Classe média e Ucrânia!
O termo “classes médias” não tem uma definição universal, mas sabemos que nas modernas sociedades são elas que pagam as contas. São os explorados de boa vontade e animados com a fé de serem colaboradores dos ricos.
A classe média é um grupo social em que o trabalho foi substituído pela colaboração. A doutrina do neoliberalismo separou os seus elementos dos trabalhadores (assalariados) ao convencê-los que o seu bem-estar futuro se deve à sua iniciativa individual, à sua agressividade, à sua disposição para fazerem tudo, à certeza de que os fins justificam os meios, da inutilidade de ações coletivas, de políticas sociais, da solidariedade.
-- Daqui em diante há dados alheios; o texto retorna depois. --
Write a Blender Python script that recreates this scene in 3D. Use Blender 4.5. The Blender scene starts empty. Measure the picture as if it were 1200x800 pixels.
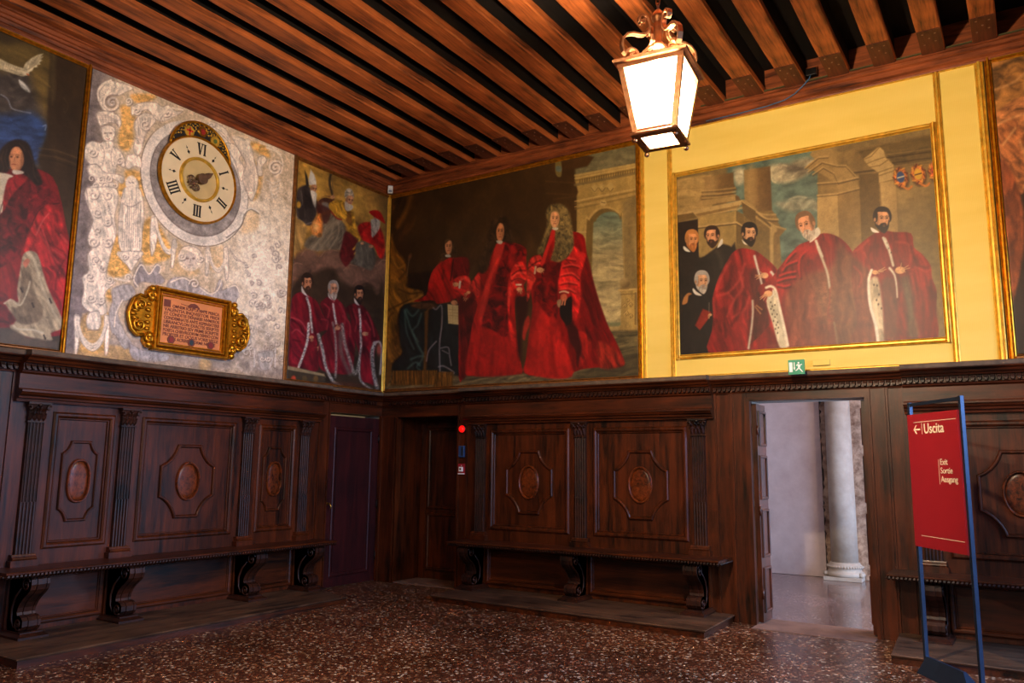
import bpy, bmesh, math, random
import numpy as np
from mathutils import Vector, Matrix
random.seed(7)
PI = math.pi
SC = bpy.context.scene
COL = SC.collection

# ------------------------------------------------------------------ helpers
def lin(c):
    c = c/255.0
    return c/12.92 if c <= 0.04045 else ((c+0.055)/1.055)**2.4
def rgb(r, g, b, k=1.0):
    return (lin(r)*k, lin(g)*k, lin(b)*k, 1.0)

def tag(o, label=None, cat=None, group=None, kind=None):
    if label: o['label'] = label
    if cat: o['category'] = cat
    if group: o['group'] = group
    if kind: o['kind'] = kind
    return o

def thing(name, loc, label, cat, group=None, rotz=0.0):
    o = bpy.data.objects.new(name, None)
    o.empty_display_size = 0.1
    o.location = loc
    o.rotation_euler = (0, 0, rotz)
    COL.objects.link(o)
    return tag(o, label, cat, group)

def origin_of(o):
    v = Vector((0, 0, 0))
    while o is not None:
        v = v+Vector(o.location)
        o = o.parent
    return v

def copy_tree(o, parent=None):
    c = o.copy()
    COL.objects.link(c)
    if parent is not None: c.parent = parent
    for ch in list(o.children):
        copy_tree(ch, c)
    return c

class MB:
    """collects shapes given in world coordinates and links them as one mesh"""
    def __init__(self, T=None):
        self.v = []; self.f = []; self.sm = []; self.T = T
    def add(self, vs, fs, smooth=False):
        n = len(self.v)
        self.v += [self.T(*p) if self.T else tuple(p) for p in vs]
        self.f += [tuple(n+i for i in f) for f in fs]
        self.sm += [smooth]*len(fs)
        return self
    def box(self, a0, a1, b0, b1, c0, c1):
        vs = [(a, b, c) for c in (c0, c1) for b in (b0, b1) for a in (a0, a1)]
        return self.add(vs, [(0, 2, 3, 1), (4, 5, 7, 6), (0, 1, 5, 4), (2, 6, 7, 3), (0, 4, 6, 2), (1, 3, 7, 5)])
    def loft(self, rings, closed=True, caps=True, smooth=False):
        n = len(rings[0]); vs = [p for r in rings for p in r]; fs = []
        for i in range(len(rings)-1):
            for j in range(n if closed else n-1):
                k = (j+1) % n
                fs.append((i*n+j, i*n+k, (i+1)*n+k, (i+1)*n+j))
        if caps and closed:
            fs.append(tuple(range(n))[::-1]); m = (len(rings)-1)*n
            fs.append(tuple(m+i for i in range(n)))
        return self.add(vs, fs, smooth)
    def run(self, s0, s1, prof, m0=0.0, m1=0.0):
        """moulding: profile of (d, z) swept along s; m0/m1 mitre the ends by m*d"""
        return self.loft([[(s0+m0*d, d, z) for d, z in prof], [(s1+m1*d, d, z) for d, z in prof]])
    def rise(self, z0, z1, prof):
        """profile of (s, d) swept up z"""
        return self.loft([[(s, d, z0) for s, d in prof], [(s, d, z1) for s, d in prof]])
    def plate(self, outline, d0, d1):
        """outline of (s, z) with thickness d0..d1"""
        return self.loft([[(s, d0, z) for s, z in outline], [(s, d1, z) for s, z in outline]])
    def ring(self, outline, w, d0, d1, inner=None):
        """raised bead following the outline (s,z): an offset band with a rounded top"""
        n = len(outline)
        pr = []
        for i in range(n):
            p0 = Vector(outline[i-1]); p = Vector(outline[i]); p1 = Vector(outline[(i+1) % n])
            a = (p-p0); b = (p1-p)
            if a.length < 1e-7: a = b
            if b.length < 1e-7: b = a
            a.normalize(); b.normalize()
            na = Vector((a.y, -a.x)); nb = Vector((b.y, -b.x)); m = na+nb
            if m.length < 1e-4: m = na
            m.normalize(); k = 1.0/max(0.45, m.dot(na))
            pr.append((p, m*k))
        rings = []
        for t, d in ((-0.5, d0), (-0.42, d0+(d1-d0)*.7), (-0.15, d1), (0.15, d1), (0.42, d0+(d1-d0)*.7), (0.5, d0)):
            rings.append([(p.x+m.x*w*t, d, p.y+m.y*w*t) for p, m in pr])
        rings.append(rings[0])
        return self.loft(rings, caps=False, smooth=False)
    def tube(self, pts, r, n=8, closed=False, smooth=True):
        pts = [Vector(p) for p in pts]; N = len(pts)
        rr = r if isinstance(r, (list, tuple)) else [r]*N
        rings = []; up = None
        for i, p in enumerate(pts):
            if closed: t = pts[(i+1) % N]-pts[i-1]
            else: t = pts[min(i+1, N-1)]-pts[max(i-1, 0)]
            if t.length < 1e-9: t = Vector((0, 0, 1))
            t.normalize()
            if up is None:
                up = Vector((0, 0, 1)) if abs(t.z) < .9 else Vector((1, 0, 0))
            x = up.cross(t)
            if x.length < 1e-6: x = Vector((1, 0, 0)).cross(t)
            x.normalize(); y = t.cross(x); up = y
            rings.append([tuple(p+x*math.cos(2*PI*k/n)*rr[i]+y*math.sin(2*PI*k/n)*rr[i]) for k in range(n)])
        if closed: rings.append(rings[0])
        return self.loft(rings, caps=not closed, smooth=smooth)
    def lathe(self, c, prof, n=20, axis='z', smooth=True, caps=True):
        rings = []
        for r, h in prof:
            ring = []
            for k in range(n):
                a = 2*PI*k/n; x = r*math.cos(a); y = r*math.sin(a)
                if axis == 'z': ring.append((c[0]+x, c[1]+y, c[2]+h))
                elif axis == 'y': ring.append((c[0]+x, c[1]+h, c[2]+y))
                else: ring.append((c[0]+h, c[1]+x, c[2]+y))
            rings.append(ring)
        return self.loft(rings, smooth=smooth, caps=caps)
    def ball(self, c, r, n=8, sx=1, sy=1, sz=1):
        m = max(4, n//2+1)
        prof = [(max(1e-4, math.sin(PI*i/m)), -math.cos(PI*i/m)) for i in range(m+1)]
        rings = [[(c[0]+r*sx*a*math.cos(2*PI*k/n), c[1]+r*sy*a*math.sin(2*PI*k/n), c[2]+r*sz*h) for k in range(n)] for a, h in prof]
        return self.loft(rings, smooth=True)
    def build(self, name, mat, parent=None, label=None, bevel=0):
        me = bpy.data.meshes.new(name)
        off = origin_of(parent) if parent is not None else Vector((0, 0, 0))
        R = None
        if parent is not None:
            top = parent
            while top.parent: top = top.parent
            if abs(top.rotation_euler.z) > 1e-6:
                R = Matrix.Rotation(-top.rotation_euler.z, 3, 'Z')
        vs = []
        for p in self.v:
            q = Vector(p)-off
            if R is not None: q = R @ q
            vs.append(q)
        me.from_pydata(vs, [], self.f)
        me.polygons.foreach_set('use_smooth', self.sm)
        bm = bmesh.new(); bm.from_mesh(me)
        bmesh.ops.remove_doubles(bm, verts=bm.verts, dist=1e-6)
        bmesh.ops.recalc_face_normals(bm, faces=bm.faces)
        bm.to_mesh(me); bm.free()
        me.materials.append(mat)
        o = bpy.data.objects.new(name, me)
        COL.objects.link(o)
        if parent is not None: o.parent = parent
        if label: o['label'] = label
        if bevel:
            b = o.modifiers.new('edge', 'BEVEL'); b.width = bevel; b.segments = 2
            b.limit_method = 'ANGLE'; b.angle_limit = 0.7
        return o

def TB(s, d, z): return (s, -d, z)         # wall_back: s runs along x, d comes out into the room
def TA(s, d, z): return (d, s, z)          # wall_left: s runs along y

# ------------------------------------------------------------------ materials
def new_mat(name):
    m = bpy.data.materials.new(name); m.use_nodes = True
    nt = m.node_tree
    return m, nt, nt.nodes['Principled BSDF']
def N(nt, t, **kw):
    n = nt.nodes.new(t)
    for k, v in kw.items():
        if hasattr(n, k): setattr(n, k, v)
        else: n.inputs[k].default_value = v
    return n
def coords(nt, scale, kind='Object'):
    tc = N(nt, 'ShaderNodeTexCoord'); mp = N(nt, 'ShaderNodeMapping')
    nt.links.new(tc.outputs[kind], mp.inputs[0]); mp.inputs['Scale'].default_value = scale
    return mp.outputs[0]
def ramp(nt, fac, stops):
    r = N(nt, 'ShaderNodeValToRGB'); e = r.color_ramp.elements
    while len(e) < len(stops): e.new(0.5)
    for i, (p, c) in enumerate(stops): e[i].position = p; e[i].color = c
    nt.links.new(fac, r.inputs[0]); return r.outputs[0]
def bump(nt, bs, h, strength=.3, dist=.01):
    b = N(nt, 'ShaderNodeBump'); b.inputs['Strength'].default_value = strength; b.inputs['Distance'].default_value = dist
    nt.links.new(h, b.inputs['Height']); nt.links.new(b.outputs[0], bs.inputs['Normal'])

def wood(name, dark, light, scale=(14, 14, 1.2), rough=.38, spec=.32, bmp=.25, knots=True):
    m, nt, bs = new_mat(name)
    co = coords(nt, scale)
    n1 = N(nt, 'ShaderNodeTexNoise', Scale=1.0, Detail=8.0, Roughness=.62, Distortion=.6); nt.links.new(co, n1.inputs[0])
    n2 = N(nt, 'ShaderNodeTexNoise', Scale=4.5, Detail=4.0, Roughness=.6); nt.links.new(co, n2.inputs[0])
    co3 = coords(nt, (1.3, 1.3, 1.3))
    n3 = N(nt, 'ShaderNodeTexNoise', Scale=1.6, Detail=3.0); nt.links.new(co3, n3.inputs[0])
    a = N(nt, 'ShaderNodeMath', operation='MULTIPLY_ADD'); nt.links.new(n2.outputs[0], a.inputs[0]); a.inputs[1].default_value = .35; nt.links.new(n1.outputs[0], a.inputs[2])
    b = N(nt, 'ShaderNodeMath', operation='MULTIPLY_ADD'); nt.links.new(n3.outputs[0], b.inputs[0]); b.inputs[1].default_value = .5; nt.links.new(a.outputs[0], b.inputs[2])
    hf = N(nt, 'ShaderNodeMath', operation='MULTIPLY'); nt.links.new(b.outputs[0], hf.inputs[0]); hf.inputs[1].default_value = .5
    mid = tuple((dark[i]+light[i])*.5 for i in range(3))+(1,)
    c = ramp(nt, hf.outputs[0], [(.36, dark), (.46, mid), (.57, light)])
    nt.links.new(c, bs.inputs['Base Color'])
    bs.inputs['Roughness'].default_value = rough
    bs.inputs['Specular IOR Level'].default_value = spec
    bump(nt, bs, a.outputs[0], bmp, .004)
    return m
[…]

O medo que o comunismo conquistasse os trabalhadores e as classes médias europeias fora a razão da criação do estado de social na Europa, conduzido pelas sociais-democracias e pelas democracias cristãs. Uma das causas da II Guerra Mundial, da ascensão do nazismo e da complacência da Inglaterra e dos EUA foi o medo que o comunismo destronasse o regime de domínio dos patrões. O fim da URSS ditou o fim desse medo e abriu caminho ao neoliberalismo, ao fim do Estado social a que estamos a assistir, juntamente com o fim dos partidos tradicionais na Europa continental.
A destruição da classe média tem sido conduzida com requintes de perversidade: é a própria classe média que, de jeans de marca, bronzeada, intitulada de “famosos” nas revistas, televisões e redes sociais, passou a trocar três refeições por dia por uma ida a um bar da moda, a um ginásio, que “posta” uma foto no FB ou no Instagram e se suicida com uns shots!
O mimetismo da imagem da classe média ao surgir mascarada de classe privilegiada (as oligarquias) fá-las ter a mesma leitura da realidade que os poderosos. Passam a pensar como os donos. (Síndrome de Estocolmo: afeto pelo agressor.)
A guerra na Ucrânia é um excelente revelador deste tipo de transferência de afetos e de leitura da realidade, em que o “colaborador” segue o dono e vai com ele até à sala de ordenha para lhe extraírem o leite, no melhor dos casos, ou para o matador para ser hamburguizada.
A guerra na Ucrânia tem por finalidade defender um mesmo modelo de sociedade de exploração e acumulação pelos dois contendores, os Estados Unidos, que têm o seu modelo em crise política (populismo), económica (pobreza) e social (racismo e etnicidade) e a Rússia que pretende passar de uma sociedade típica do terceiro mundo, exportadora de matérias-primas, para uma sociedade de capitalismo desenvolvido e de consumo.
O poder instalado no Kremlin promete aos russos os bens e os produtos desejados pela classe média — daí a relativa popularidade do poder de Putin e desta guerra feita em nome da grandeza da grande Rússia. E os EUA, depois de proletarizarem a sua classe média, necessitam de fazer o mesmo à classe média europeia, caríssima com os seus sistemas de segurança social, educação, saúde, preocupações ambientais. A classe média europeia tem de ser privatizada: pagar planos de reformas privados, planos de saúde privados, escolas privadas… Tem de ser privada de tudo. Americanizada.
Se eu vir Ucrânia como o forno crematório da classe média europeia, além de um campo de lançamento de foguetes sobre a Rússia, a classe média europeia responder-me-á que a Ucrânia é apenas um Club Méditerranée com todas as comodidades e liberdades, dirigido por um excelente animador e que os russos querem tomar para si. Que a NATO é uma respeitável empresa de segurança privada e a UE uma empresa de Cash&Carry.
A conta desta guerra irá, com a nova ordem de democratização da pobreza na Europa, irá certamente para a mesa da classe média europeia, que parece feliz por ir ver aumentar a sua fatura com armas, embora só refile por causa das do gás e da gasolina, do pão e do óleo de girassol… produtos de pobre. As armas têm outra dignidade!